Mud-flinging is now at full tilt and so entertaining to watch, were it not for the lives of innocent people being manipulated and indecently pored over. Labour, a paragon when it comes to conflicts of interest, with a leader elected not by a majority of its members but by subterfuge by the unions, is throwing mud at the Conservatives for partying too often with the media barons, with the Liberals morosely looking on as nobody of influence ever had any interest in them. The most guilty of the lot, the public at large, are throwing mud at everyone but themselves.

I think Britain should try a radically different system, rather than pretend to tinker with the current one as will undoubtedly be the case. One in particular has been tested in Italy for a while now — rather successfully, as it makes everything clear and transparent, if totally dysfunctional. Let one man control the vast majority of the press and television in this country and then elect him prime minister so he can also control state television and be done with the pretences once and for all.
  
 
Illustration by Jeremy Leasor
   

 
High Comedy

On the increasingly ‘prickly’ subject of Ryanair and its general abuse of basic human behaviour, someone sent me the following joke which I cannot help but publish, but only because it is very funny.

A guy is sitting in the bar in departures at a busy airport. A beautiful woman walks in and sits down at the table next to him. He decides that because she’s got a uniform on she’s probably an off-duty flight attendant. So he decides to have a go at picking her up by identifying the airline she flies for, thereby impressing her greatly.

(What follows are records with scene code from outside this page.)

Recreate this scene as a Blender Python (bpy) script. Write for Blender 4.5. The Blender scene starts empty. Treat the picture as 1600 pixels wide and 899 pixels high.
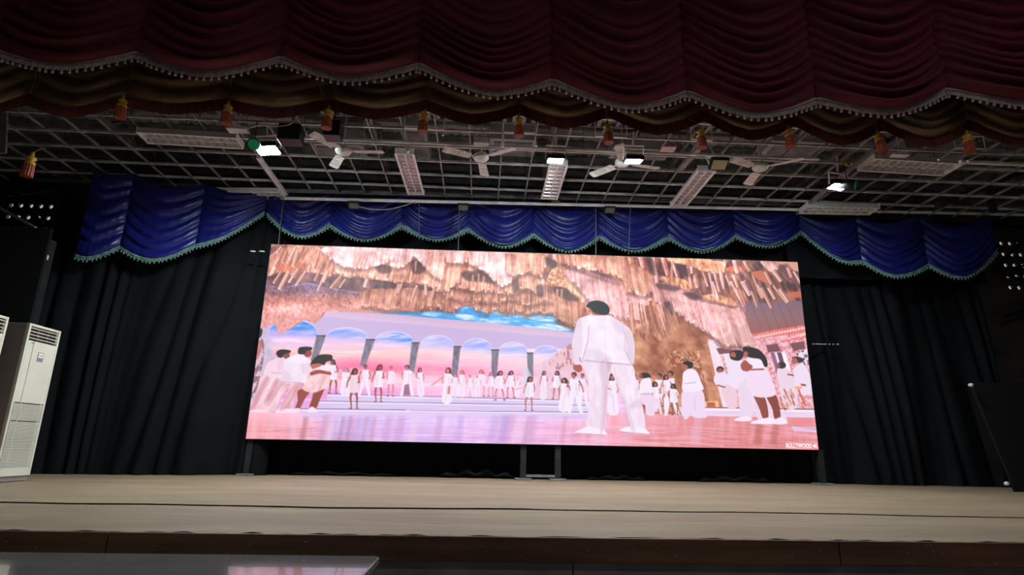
import bpy, math, random
import numpy as np
from mathutils import Vector, Matrix, Euler

PI = math.pi
random.seed(4)
SC = bpy.context.scene
COL = SC.collection

# ---------------------------------------------------------------- camera (stage floor is z = 0, y runs into the stage)
FPX, CX, CY, EYE = 927.5, 800.0, 449.5, 0.52
def _unit(v): return v/np.linalg.norm(v)
_fy = _unit(np.array([750-CX, -(700-CY), -FPX]))
_fz = np.array([865-CX, 2971+CY, -FPX]); _fz = _unit(_fz-_fy*(_fy@_fz)); _fx = np.cross(_fy, _fz)
ROT = np.stack([_fx, _fy, _fz])
def at(px, py, Y=None, Z=None):
    """point of the plane y = Y (or z = Z) seen at a pixel"""
    r = ROT@np.array([px-CX, -(py-CY), -FPX])
    t = Y/r[1] if Y is not None else (Z-EYE)/r[2]
    return Vector((r[0]*t, r[1]*t, EYE+r[2]*t))
def project(P):
    q = (P-np.array([0, 0, EYE]))@ROT
    return CX-q[..., 0]/q[..., 2]*FPX, CY+q[..., 1]/q[..., 2]*FPX
cam_d = bpy.data.cameras.new('camera'); cam = bpy.data.objects.new('camera', cam_d); COL.objects.link(cam)
cam_d.sensor_width = 36; cam_d.sensor_fit = 'HORIZONTAL'; cam_d.lens = FPX*36/1600
cam_d.clip_start = .05; cam_d.clip_end = 200
cam.matrix_world = Matrix.Translation((0, 0, EYE)) @ Matrix([list(r) for r in ROT]).to_4x4()
SC.camera = cam

# ---------------------------------------------------------------- daylight outside (reaches the room only through the vent holes)
world = bpy.data.worlds.new('world'); SC.world = world; world.use_nodes = True
world.node_tree.nodes['Background'].inputs[0].default_value = (.92, .9, .86, 1)
world.node_tree.nodes['Background'].inputs[1].default_value = .45
# unseen fill lamps, added to bring out the valance folds and stage front
def hall_fill(name, loc, size, watts, col):
    d = bpy.data.lights.new(name, 'AREA'); d.shape = 'RECTANGLE'; d.size, d.size_y = size; d.energy = watts; d.color = col
    o = bpy.data.objects.new(name, d); o.location = loc; COL.objects.link(o); return o
hall_fill('hall_fill', (-1.5, 1.2, 7.7), (5, 1.0), 26, (1, .93, .9))
hall_fill('hall_fill', (6.5, 1.8, 7.7), (5, 1.0), 62, (1, .92, .9))
hall_fill('hall_fill', (1.0, -4.5, 7.7), (5, 1.2), 110, (1, .93, .9))
FLOOD_L = 880.0
SCREEN_L = 1.0
vs = SC.view_settings
SC.display_settings.display_device = 'sRGB'
vs.view_transform = 'Standard'; vs.look = 'None'; vs.exposure = 0.0; vs.gamma = 1.0; vs.use_curve_mapping = False

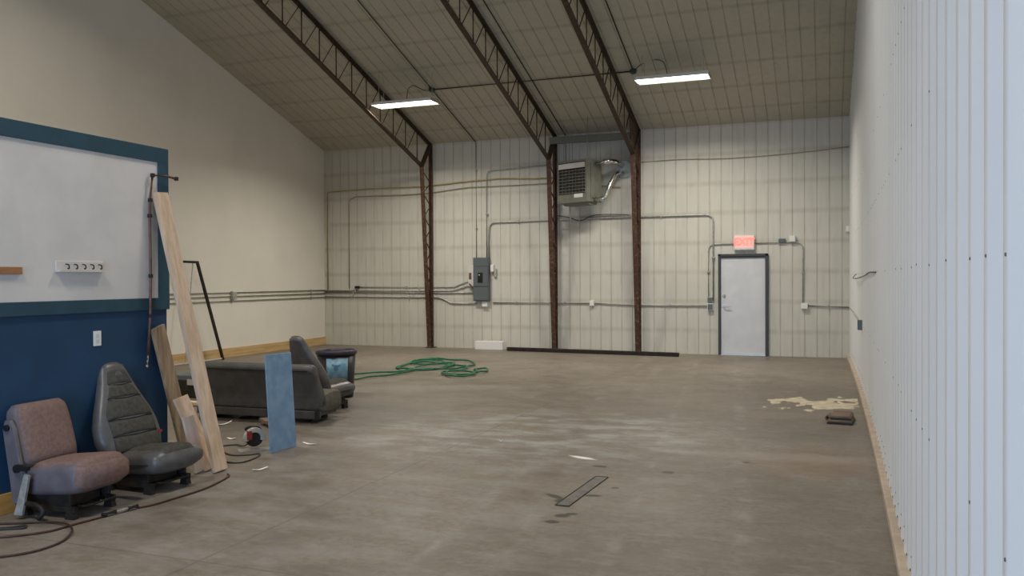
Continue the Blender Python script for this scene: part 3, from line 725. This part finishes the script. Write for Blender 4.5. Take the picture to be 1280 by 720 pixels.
# ================================================================== SEATS (local: faces +x, y across, z up)
def seat_base(r, w, dark):
    bm = bmesh.new(); box(bm, (-.17, -w / 2 + .10, .03), (.13, w / 2 - .10, .15)); link('slider_box', bm, dark, r, bevel=.01)
    for e in (-1, 1):
        bm = bmesh.new(); y = e * (w / 2 - .07)
        box(bm, (-.24, y - .018, .045), (.22, y + .018, .085)); box(bm, (-.20, y - .012, .085), (.18, y + .012, .17))
        link('seat_rail', bm, dark, r, bevel=.004)
        for x in (-.22, .17):
            bm = bmesh.new(); prism(bm, [(x - .03, 0), (x + .05, 0), (x + .035, .05), (x - .015, .05)], y - .022, y + .022); link('foot', bm, dark, r)
    Tube('cross_bar', [(.14, -w / 2 + .08, .065), (.14, w / 2 - .08, .065)], .012, dark, r)
    Tube('adjust_lever', [(.20, -w / 2 + .10, .09), (.27, -w / 2 + .10, .085), (.27, w / 2 - .12, .085), (.2, w / 2 - .12, .09)], .008, dark, r, corners=.04)
def cushion(name, r, x0, x1, w, z0, z1, mat, rise=.03, nose=.03, e=4.2, n=10, taper=.02):
    bm = bmesh.new(); secs = []
    for i in range(n + 1):
        s = i / n; x = x0 + (x1 - x0) * s
        k = 1 - (abs(2 * s - 1)) ** 7; k = max(k, .0)
        f = .62 + .38 * k ** .5
        zc = (z0 + z1) / 2 + rise * (s - .5) ; hh = (z1 - z0) / 2 * f * (1 + nose * s)
        secs.append(((x, 0, zc), (0, 1, 0), (0, 0, 1), (w / 2 - taper * (1 - s)) * (.90 + .10 * k ** .5), hh, e))
    superloft(bm, secs, 36); return link(name, bm, mat, r, smooth=True)
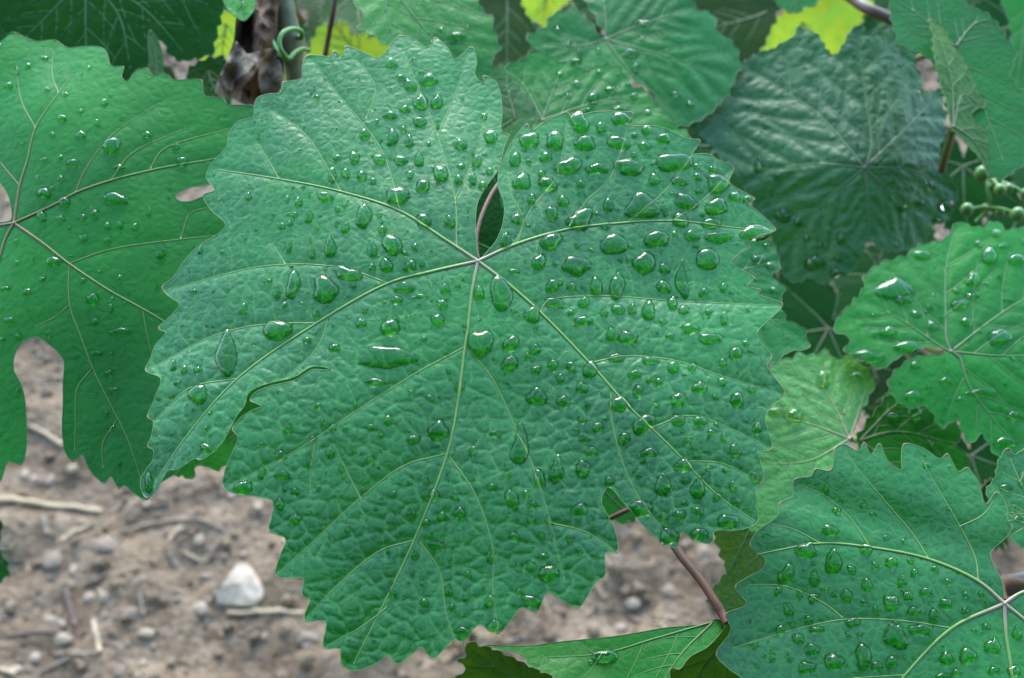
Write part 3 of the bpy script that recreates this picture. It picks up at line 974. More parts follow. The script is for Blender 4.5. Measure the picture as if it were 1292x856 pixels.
left_leaf = Leaf('big flat mid-green leaf cut by the left edge, reddish veins, deep notch below', LEFT_OUT, (18, 282), 0.357, (-0.08, 0.36), LEFT_V,
                 lambda U, V: -0.05 * (U - .2) ** 2 - 0.06 * V * V + 0.03 * np.sin(4 * U + 1) * np.cos(3 * V), M_FLAT, M_VEIN_RED, M_MARGIN_DARK, spacing=3.6, cell=40,
                 bul=(0.25, 0.08), vein_r=(1.9, 0.6), sec_r=(0.9, 0.4), auto=False, seed=2, tert=0.10)

LOWER_OUT = [(1266, 757), (1266, 750), (1264, 735.6), (1254.7, 717), (1249, 699), (1267.6, 680), (1276, 667), (1270, 655), (1269.5, 640), (1256.5, 622), (1243.6, 637), (1234, 610), (1219.6, 591),
    (1208.5, 596), (1194, 573.5), (1186, 580), (1164, 566), (1140, 561.5), (1136.6, 580.6), (1136.6, 594), (1120, 584), (1109, 561), (1098, 575), (1089.7, 559.5), (1083, 569.5), (1064.6, 561),
    (1053.5, 566), (1048, 594), (1027.7, 593), (1024, 601), (1002, 606), (1000, 627), (983, 636), (981.5, 651), (957.5, 669), (946, 688), (965, 706), (963, 717), (927.5, 741), (941, 763), (915, 776),
    (922, 795), (903.5, 826), (921, 846), (935, 856), (955, 885), (990, 930), (1040, 940), (1080, 965), (1130, 960), (1180, 1000), (1230, 985), (1280, 1000), (1320, 960), (1370, 930), (1380, 880), (1410, 850), (1385, 800), (1395, 760), (1350, 735), (1305, 745), (1282, 752), (1271, 759)]
LOWER_V = [[(1267, 762), (1234, 734), (1171.6, 706), (1098, 691), (1035, 686), (955, 700)], [(1267, 762), (1201, 793), (1142, 852), (1090, 920)], [(1267, 762), (1269, 798), (1277, 856), (1285, 960)],
    [(1267, 762), (1292, 747), (1340, 745), (1380, 765)], [(1267, 762), (1300, 790), (1350, 860)],
    ('s', [(1234, 733), (1230.7, 706), (1205, 654), (1175, 603), (1160, 573)]), ('s', [(1171, 705), (1153, 676.6), (1116, 632), (1079, 588), (1064.6, 565)]), ('s', [(1098, 691), (1072, 654), (1042, 627), (1010, 612)]),
    ('s', [(1201, 793), (1138, 783.6), (1064.6, 782), (1002, 795), (925, 818)]), ('s', [(1063, 780), (1040, 762), (991, 740), (945, 738)]), ('s', [(1142, 852), (1060, 860), (1000, 890)]), ('s', [(1210, 665), (1240, 650), (1255, 630)]),
    ('s', [(1035, 686), (1000, 668), (975, 662)])]
lower_leaf = Leaf('dark green drop-covered leaf in the lower right corner with pale star of veins', LOWER_OUT, (1267, 762), 0.310, (-0.02, 0.42), LOWER_V,
                  lambda U, V: -0.06 * (U + .2) ** 2 - 0.10 * np.maximum(V - .12, 0) ** 2 - 0.018 * np.exp(-((V - .30 + .35 * (U + .4)) / .08) ** 2), M_MAIN, M_VEIN, M_MARGIN, spacing=3.2, cell=26, bul=(0.35, 0.14),
                  vein_r=(2.8, 0.8), sec_r=(1.1, 0.4), auto=False, seed=3, petiole=[(1267, 761, .3115), (1262, 740, .322), (1272, 735, .335), (1300, 738, .35)], petiole_mat=M_RED, tert=0.16)

EDGE_OUT = [(1245, 618), (1254.7, 603), (1260, 580.6), (1271, 565.5), (1280.5, 574), (1293, 567), (1310, 580), (1335, 575), (1345, 610), (1370, 640), (1345, 670), (1335, 705), (1292, 692), (1282, 687), (1268, 672), (1252, 655), (1248, 636)]
edge_leaf = Leaf('toothed leaf at the right edge beside the lower right leaf', EDGE_OUT, (1335, 660), 0.335, (-0.1, 0.40), [[(1335, 660), (1300, 630), (1272, 575)], [(1335, 660), (1290, 660), (1258, 640)]],
                 None, M_MAIN, M_VEIN, M_MARGIN, spacing=4, teeth=(3, 12), seed=4, bul=(0.3, 0.12), petiole=False, tert=0.16)

RIGHT_OUT = [(1112, 333), (1141, 324), (1159, 310), (1191.6, 302.6), (1199, 292), (1210, 280.5), (1221, 285), (1239, 288), (1257, 280), (1271, 292), (1292, 287), (1320, 300), (1335, 330), (1362, 370), (1350, 420), (1372, 470), (1345, 520), (1318, 575), (1300, 560), (1272, 585),
    (1253, 571), (1239, 549), (1222.4, 561), (1206, 531), (1188, 541), (1170, 516), (1140, 514), (1119, 487), (1130, 469), (1152, 452), (1192, 446), (1192, 442), (1170, 439), (1137, 451), (1108, 468), (1094, 458), (1065, 444), (1072, 429), (1051, 417), (1065, 393), (1072, 386), (1090, 364), (1089, 352)]
RIGHT_V = [[(1200, 444), (1195, 433), (1193, 397), (1194, 335), (1205, 290)], [(1200, 444), (1257, 400), (1292, 378), (1345, 350)], [(1200, 444), (1255, 449), (1292, 449), (1355, 440)],
    [(1200, 444), (1210, 451), (1221, 484), (1246, 520), (1280, 560)], [(1200, 444), (1191, 440), (1137, 404), (1090, 380)]]
right_leaf = Leaf('wet mid-green leaf at the right edge with large flat water films', RIGHT_OUT, (1200, 444), 0.405, (-0.05, 0.55), RIGHT_V,
                  lambda U, V: -0.10 * U * U - 0.10 * V * V, M_FLAT, M_VEIN_BACK, M_MARGIN_DARK, spacing=3.6, cell=32, bul=(0.5, 0.15), vein_r=(1.5, .5), sec_r=(0.8, .3), teeth=(3.5, 17), seed=5, tert=0.1)

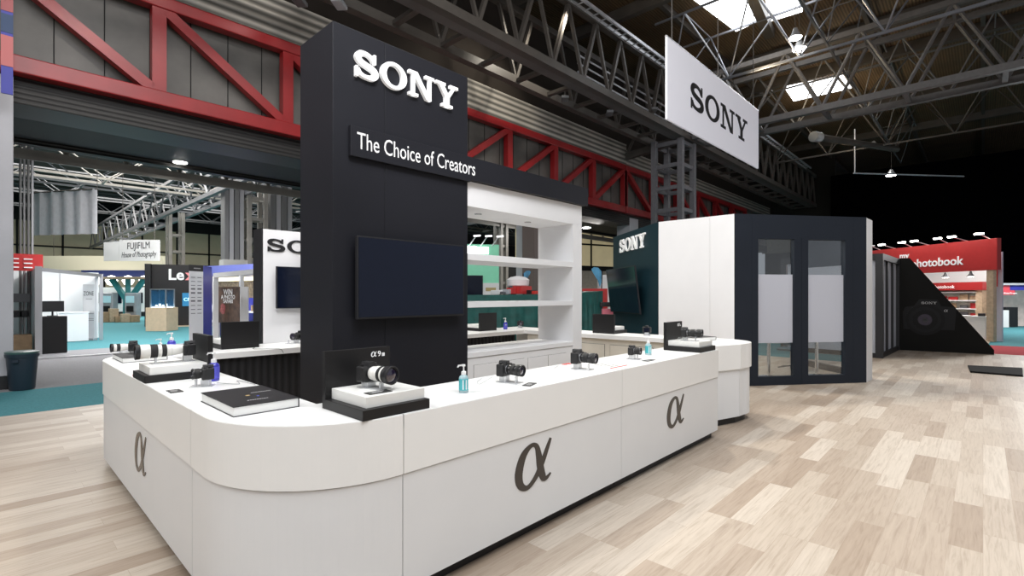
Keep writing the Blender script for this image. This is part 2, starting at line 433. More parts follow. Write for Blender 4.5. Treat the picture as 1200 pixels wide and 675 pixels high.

He leans across to her and says the Delta Airlines motto, ‘We love to fly and it shows.’

The woman looks at him blankly. He sits back and thinks up another line. He leans forward again and delivers the Air France motto, ‘Winning the hearts of the world.’ Again she just stares at him with a slightly puzzled look on her face.

Undeterred, he tries again, this time saying the Malaysian Airlines motto, ‘Going beyond expectations.’

The woman looks at him sternly and says ‘What the fuck do you want?’

‘Ah!’ he says, sitting back with a smile on his face. ‘Ryanair.’
 
 
Knot Again…

As I may have mentioned before, I usually have made it a rule not to attend second weddings of people I know when they are the result of choice. My argument goes along the lines that I somehow feel that it is the celebration of a previous failure in (possibly) effort, (probably) honesty, (certainly) communication and (finally) bad judgment mixed with a dose of bad luck, too. While in general we do not tend to celebrate recidivists, somehow when it comes to marriage we do.

By all means if you don’t know them well, go I say. But if you do and you are invited again, you were probably involved in the first attempt and share some responsibility. Also, you are likely to have suffered through endless conversations, debates, tantrums and tears as the previous marriage fell apart. So why would you sanely want to do it again? However, the reality is that, headaches and expense apart, they are still your friends and you cannot but help being taken in by the boundless hope of eternal happiness.

I would still maintain that third weddings are a must, for clearly reason has left the room and only madness mixed masochism remains, which is going to make for a hell of a good party! You’ve got to love a serial offender.